Film Blasphemy: Black Swan

Dan Leigh 30 January 2014

Darren Aronofsky’s psychological thriller Black Swan continues to baffle me, but not because it is “complex” and “weird”. It took 2010/11 by storm, won an Academy Award and received widespread critical praise, despite being absolute rubbish. Total, go-back-to-film-school rubbish. I cannot emphasise enough how bad a film Black Swan is. So why does no one else seem to think so?

Black Swan is unremarkable and obvious. A woman has a nervous breakdown. That is it. This in itself does not constitute a complex psychological portrait of a person, but this is all we get. She does hallucinate, but save one moment towards the end the lines between reality and hallucination are abundantly clear.
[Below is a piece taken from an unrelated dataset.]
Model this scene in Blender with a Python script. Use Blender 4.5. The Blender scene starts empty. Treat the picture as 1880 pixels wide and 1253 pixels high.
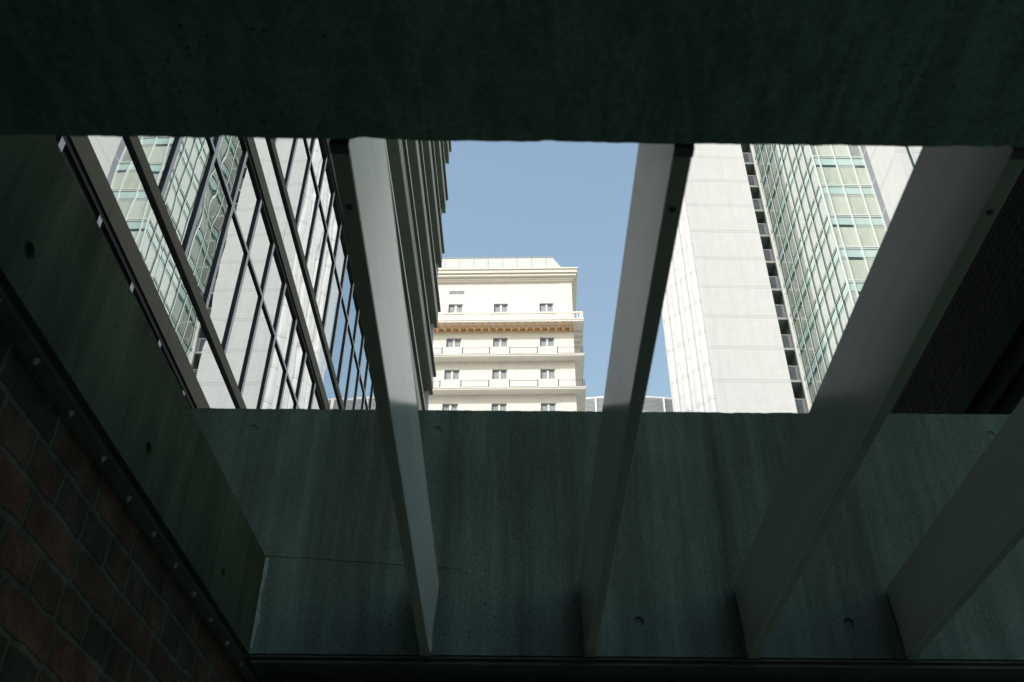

And just in case this was too subtle for everyone, Aronofsky has Mila Kunis personify the black swan in perpetual black dress, while Natalie Portman wears white. I wonder what this colour-symbolism signifies. Natalie Portman won an Oscar for her portrayal of Nina Sayers, a performance that consisted of crying a bit, whinging a bit, masturbating a bit, and turning into a swan a bit. Her character was so flat and boring that I had no interest in what I knew was going to happen to her from the very title of the film. How on earth she beat Jennifer Lawrence in Winter’s Bone to the award I will never know.

The scares are cheap and clichéd (good examples of ‘cattle-prod cinema’) and the special effects are awful (Portman’s transformation into a swan was laughable). There are some genuinely mindboggling films out there: try anything by Charlie Kaufman or David Lynch. Black Swan is simply a blatant, unintelligent, boring and poorly made piece of work.